Eu nunca fui tão polêmico, brincou comigo uma amiga. O sorriso barbado já era costumeiro até para quem não gostava dele. Tal qual o sorriso juvenil também o era para quem preferia a virilidade dos pelos. Mas aquele sorriso era novidade até para mim. Eu nunca fui tão polêmico comigo mesmo, na verdade. E entre todos aqueles momentos, pelo espelho ou pela câmera frontal do celular, eu ia lá conferir como estava ele, o bigode. Não era bonito e não sou suficientemente fotogênico, mas dava para fazer graça: tinha o estilo sério e com cabelo assim, o estilo cafetão, malandro, peão ou de época. E, de graça, seguia-se um sorriso. Fosse só meu quando sozinho, fossem vários quando acompanhado das reações alheias.
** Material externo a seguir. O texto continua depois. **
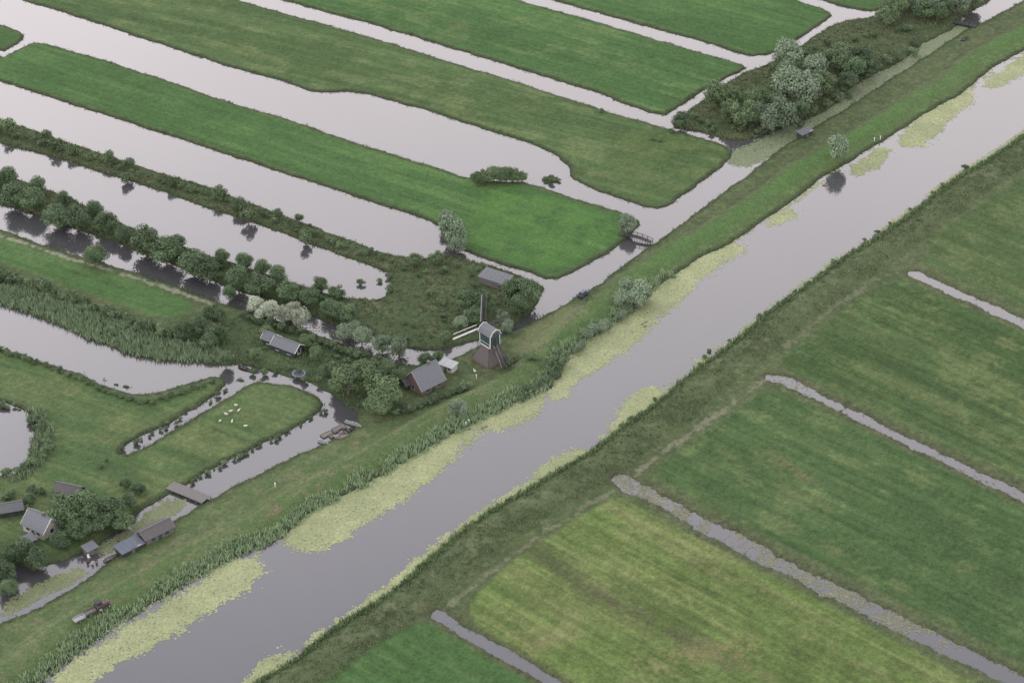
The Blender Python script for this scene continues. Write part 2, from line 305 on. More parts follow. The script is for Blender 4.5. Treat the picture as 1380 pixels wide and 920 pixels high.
tufts('ditch_edge_grass',np.where((dw>-.1)&(dw<1.5)&(bankR>2)&(lowbank>4),1.5*ss(n2+n3,-.4,0)*np.where(dRa>-4,.5,1),0),.45,.11,5,C(56,70,42)*TG,C(84,98,60)*TG)
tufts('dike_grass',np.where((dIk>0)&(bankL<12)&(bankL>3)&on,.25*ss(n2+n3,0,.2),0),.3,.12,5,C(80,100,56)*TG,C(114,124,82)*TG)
# ---------------- lilies & duckweed ----------------
def pads(name,dens,r,c1,c2,maxland=0.0):
    x,y,z,j,i=scatter(np.where(dw<maxland,dens,0)); n=len(x); a=np.arange(6)*np.pi/3
    rr=r*rng.uniform(.6,1.25,n); ph=rng.uniform(0,6.28,n)
    zz=.006+rng.random(n)*.03
    V=np.stack([x[:,None]+rr[:,None]*np.cos(a+ph[:,None]),y[:,None]+rr[:,None]*np.sin(a+ph[:,None]),np.repeat(zz[:,None],6,1)+rng.uniform(0,.03,(n,6))],-1)
    t=(rng.random(n)**1.2)[:,None]; pt=np.clip(.5+1.6*n2[j,i],0,1)[:,None]; t=t*.5+pt*.5; cc=(np.asarray(c1)*(1-t)+np.asarray(c2)*t)*rng.uniform(.82,1.12,(n,1))
    link(name,mk_mesh(name,V.reshape(-1,3),np.arange(n*6).reshape(-1,6),np.repeat(cc[:,None,:],6,1).reshape(-1,3),[padm]))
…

Então hoje eu estava mais uma vez em um daqueles momentos em que a única companhia que tenho é a do meu reflexo no espelho. Hoje é terça e, tal qual domingo e segunda à noite, eu molhei o rosto, esfreguei o creme de barbear e passei a lâmina por todo o rosto. Mas, tal qual naquele sábado à noite, eu contornei o bigode. Eu nunca combinei com bigode e, pelo fato de acreditar piamente nisso, acredito que talvez nunca combine. Mas enquanto eu estiver sorrindo e ele estiver sorrindo junto eu vou deixa-lo aqui. Afinal, modéstia à parte, eu gosto do meu sorriso. Desse jeito dele mesmo, torto, mais fino de um lado e mais bochechudo do outro, emoldurado ou não pela barba cheia ou rala. E até sorrindo com bigode.